═══ Dataset excerpt

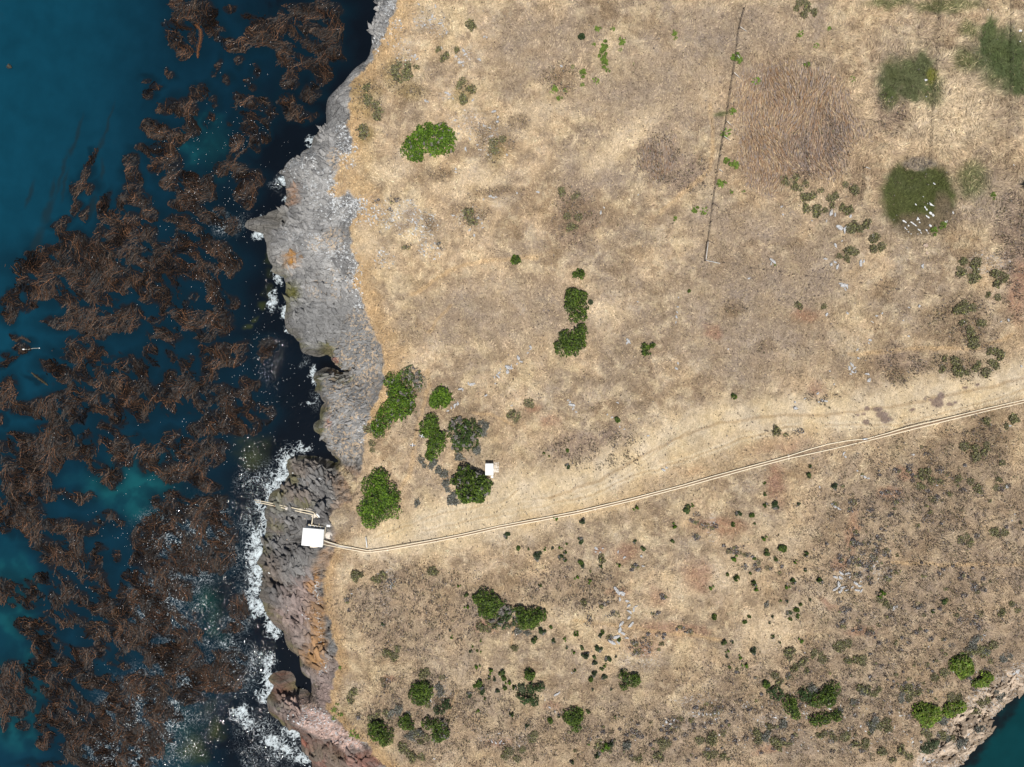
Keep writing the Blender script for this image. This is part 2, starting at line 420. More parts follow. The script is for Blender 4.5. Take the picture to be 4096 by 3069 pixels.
# coarse, safe: heights first, then relief on rock
GZ = height(GX, GY, SD)
GU, GV = w2px(GX, GY, GZ)
inside_g = poly_sd(GU, GV, GRASS)
jag = (fbm(GU / 22, GV / 22, 4, 9) - .5) * 34
grassm = sstep(-4, 5, inside_g + jag) * sstep(.5, 1.6, SD)
SLABS = []
rockm = 1 - grassm
GZ = np.where(SD > .1, GZ + rock_relief(GX, GY, GU, GV) * rockm * sstep(.1, 2.5, SD) * sstep(130, 110, np.hypot(GX, GY) - 40), GZ)
GZ = np.where((SD > .1), np.maximum(GZ, SEA + .05), GZ)

def Zat(x, y):
    x = np.atleast_1d(np.asarray(x, float)); y = np.atleast_1d(np.asarray(y, float))
    i = np.clip(np.searchsorted(X, x) - 1, 0, len(X) - 2); j = np.clip(np.searchsorted(Y, y) - 1, 0, len(Y) - 2)
    fx = (x - X[i]) / (X[i+1] - X[i]); fy = (y - Y[j]) / (Y[j+1] - Y[j])
    return GZ[j, i]*(1-fx)*(1-fy) + GZ[j, i+1]*fx*(1-fy) + GZ[j+1, i]*(1-fx)*fy + GZ[j+1, i+1]*fx*fy
def W(u, v, h=0.0, water=False):
    """world point whose height above the ground is h, seen at map position u,v ; returns (x,y,zground)"""
    if water:
        x, y = px2w(u, v, SEA + h); return float(x), float(y), SEA
    z = -2.0
    for _ in range(14):
        x, y = px2w(u, v, z + h); z = .5 * z + .5 * float(Zat(x, y)[0])
    return float(x), float(y), float(Zat(x, y)[0])
def Wv(U, V_, h=0.0):
    z = np.full(len(U), -2.0)
    for _ in range(12):
        x, y = px2w(U, V_, z + h); z = .5 * z + .5 * Zat(x, y)
    return x, y, Zat(x, y)
MPP = lambda z: (HC - z) / FPX

def samp(G, x, y):
    i = np.clip(np.searchsorted(X, x) - 1, 0, len(X) - 2); j = np.clip(np.searchsorted(Y, y) - 1, 0, len(Y) - 2)
    fx = (x - X[i]) / (X[i+1] - X[i]); fy = (y - Y[j]) / (Y[j+1] - Y[j])
    if G.ndim == 3: fx = fx[:, None]; fy = fy[:, None]
    return G[j, i]*(1-fx)*(1-fy) + G[j, i+1]*fx*(1-fy) + G[j+1, i]*(1-fx)*fy + G[j+1, i+1]*fx*fy

# ------------------------------------------------------------------ ground colours
GU, GV = w2px(GX, GY, GZ)
U, V_ = GU, GV
nA = fbm(GX / 9, GY / 9, 5, 40); nB = fbm(GX / 3.0, GY / 3.0, 4, 44); nC = fbm(GX / 22, GY / 22, 4, 47)
def lay(C, c, m): return C * (1 - m[..., None]) + np.asarray(c) * m[..., None]
C = np.zeros(GX.shape + (3,)) + D(208, 183, 150)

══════

From the opening line of the listing above through the line bearing "GZ = np.where((SD", repeat each line exactly. Drop every picture.

Keep writing the Blender script for this image. This is part 2, starting at line 420. More parts follow. The script is for Blender 4.5. Take the picture to be 4096 by 3069 pixels.
# coarse, safe: heights first, then relief on rock
GZ = height(GX, GY, SD)
GU, GV = w2px(GX, GY, GZ)
inside_g = poly_sd(GU, GV, GRASS)
jag = (fbm(GU / 22, GV / 22, 4, 9) - .5) * 34
grassm = sstep(-4, 5, inside_g + jag) * sstep(.5, 1.6, SD)
SLABS = []
rockm = 1 - grassm
GZ = np.where(SD > .1, GZ + rock_relief(GX, GY, GU, GV) * rockm * sstep(.1, 2.5, SD) * sstep(130, 110, np.hypot(GX, GY) - 40), GZ)
GZ = np.where((SD > .1), np.maximum(GZ, SEA + .05), GZ)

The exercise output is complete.